Podobna do Ziemi planeta na wyciągnięcie ręki?

| Astronomia/fizyka
Europejskie Obserwatorium Południowe

Gdy wyjdzesz w nocy z domu i spojrzysz na gwiazdy, to zobaczysz wśród nich i takie, które posiadają planety wielkości Ziemi, na których panują umiarkowane temperatury - mówi Erik Petigura z Uniwersytetu Kalifornijskiego w Berkeley. Amerykańscy uczeni przeprowadzili właśnie symulacje, z których wynika, że w odległości 12 lat świetlnych od Ziemi może znajdować się planeta podobna do naszej.

W symulacji przyjęto sporo założeń ale obecnie, po zakończeniu misji słynnego "łowcy planet" - Teleskopu Keplera - to najlepsze narzędzie jakie posiadamy. Do czasu rozpoczęcia nowej podobnej misji nie będziemy w stanie dokładnie wskazać, gdzie znajdują się planety.

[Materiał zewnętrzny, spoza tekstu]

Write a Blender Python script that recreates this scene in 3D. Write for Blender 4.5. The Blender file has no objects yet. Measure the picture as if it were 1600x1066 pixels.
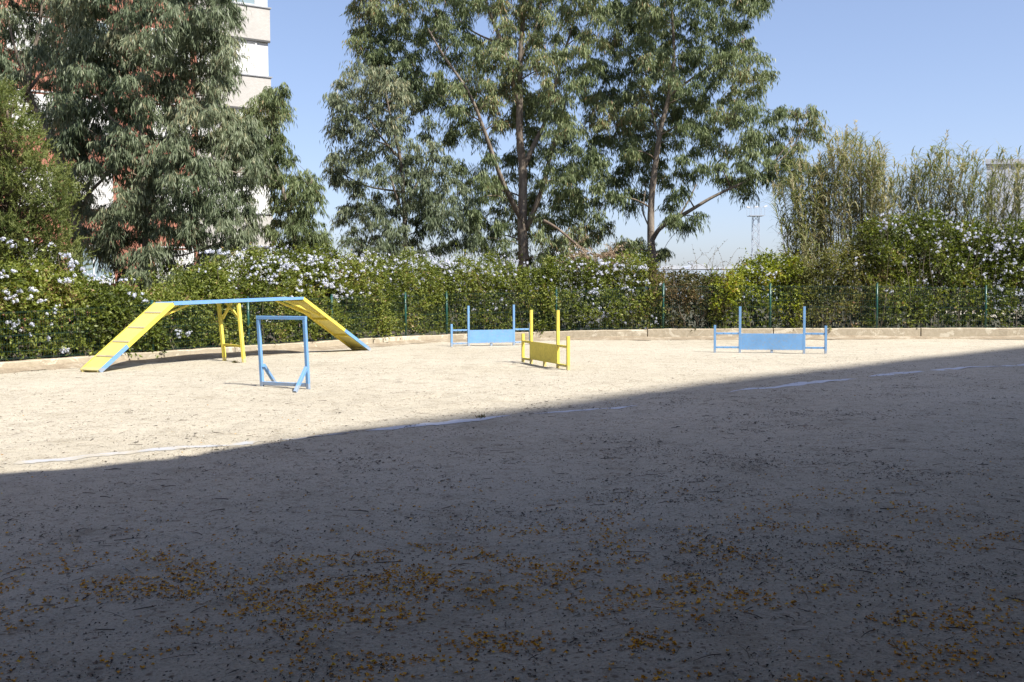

Jeszcze zanim Kepler uległ awarii astronomowie wykorzystali przesłane przezeń dane do oszacowania liczby planet krążących wokół czerwonych karłów. Jako, że gwiazdy takie są mniejsze i chłodniejsze od Słońca, ich planety, na których mogłoby istnieć życie, muszą mieć orbity znacznie bliższe gwiazdy niż orbita Ziemi. To oznacza, że obiegają gwiazdę macierzystą w krótkim czasie, zatem łatwo je obserwować, gdyż często przechodzą na tle swojej gwiazdy. Takie obliczenia pokazały, że w odległości 6,5-13 lat świetlnych od Ziemi może znajdować się krążąca wokół czerwonego karła planeta zdolna do podtrzymania życia.

Problem jednak w tym, że jedyną znaną nam planetą, na której istnieje życie jest Ziemia. A ta krąży wokół gwiazdy odmiennej od czerwonych karłów. Nie możemy być zatem pewni, czy rzeczywiście wokół czerwonych karłów może powstawać życie. Dlatego też Petigura i jego zespół stworzyli oprogramowanie, które bada dane z Keplera pod kątem istnienia planet wielkości Ziemi krążących w ekosferze gwiazd podobnych do Słońca. Wstępne badanie wykazało, że w danych Keplera powinno być 10 takich planet. Jednak teleskop nie działał na tyle długo, by znaleźć je wszystkie. Dlatego też naukowcy dodali do danych tysiące "fałszywych" planet wielkości Ziemi, by sprawdzić, jak wiele planet mógł pominąć algorytm używany przez Keplera. Okazało się, że na każdą zidentyfikowaną planetę Kepler przeoczył dwie inne. Następnie uczeni skorygowali swoje dane o te planety, których Kepler nie mógł odkryć ze względu na geometrię. Teleskop mógł bowiem zauważyć tylko te planety, które, z jego punktu widzenia, przechodziły na tle swojej gwiazdy. Większość planet nie jest tak dogodnie położona. Symulacja te natychmiast zwiększyła liczbę planet aż 50-krotnie.

Po przeprowadzeniu obliczeń naukowcy stwierdzili, że 22% gwiazd podobnych do Słońca posiada w ekosferze planety wielkości Ziemi. To może oznaczać, że tylko w naszej galaktyce podobne do Ziemi planety krążą wokół około 40 miliardów gwiazd podobnych do Słońca. Biorąc pod uwagę dystrybucję gwiazd w Drodze Mlecznej możemy spodziewać się, że jedna z takich planet znajduje się w odległości 12 lat świetlnych.

Francois Fressin z Harvard-Smithsonian Centre for Astrophysics studzi jednak zapał. Zespół Petigury prowadził symulacje dla planet o wielkości 100-200% wielkości Ziemi, gdy tymczasem pewne wstępne badania sugerują, że planety dwukrotnie większe od Ziemi są zbyt duże, by być skaliste i są gazowymi miniNeptunami. Ponadto, jak uważa Fressin, przyjęto zbyt szerokie granice dla ekosfery.